One girl spent the entire time with her face turned 180 degrees away from us. Another, asked to help read aloud a short scene from our book, grimaced as if she'd been asked to stick a pencil in her own eye.

One of the boys eyeballed me and My Beloved and asked, "Are you two twins?" Another asked, "Were you forced to commit holy matrimony?"

The kids were restless, noisy, jokey, cocky (the boys), silent (the girls), and would rather have been anywhere else.

And really, I understood. You couldn't pay me enough money to go back to junior high; sorry, "middle school." What a bizarre time—having your body abducted by aliens, feelings you can't articulate, hyperactive self-consciousness, and wanting so badly to be cool enough to fit in while normal enough not to stand out.

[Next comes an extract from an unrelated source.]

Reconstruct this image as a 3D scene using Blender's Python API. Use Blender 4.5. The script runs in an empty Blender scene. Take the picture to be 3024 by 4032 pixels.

I imagined me sitting at that desk with my head turned to the back wall of the classroom (or toward the boy at the next desk). "Please," I'd be thinking, "don't look at me, talk to me or let me know in any way that you know I exist."

But I do know you exist, darlin'. And someday, you will, too. Then do me a favor: Leave this girl and all her wretched insecurities in the eighth-grade classroom where she belongs.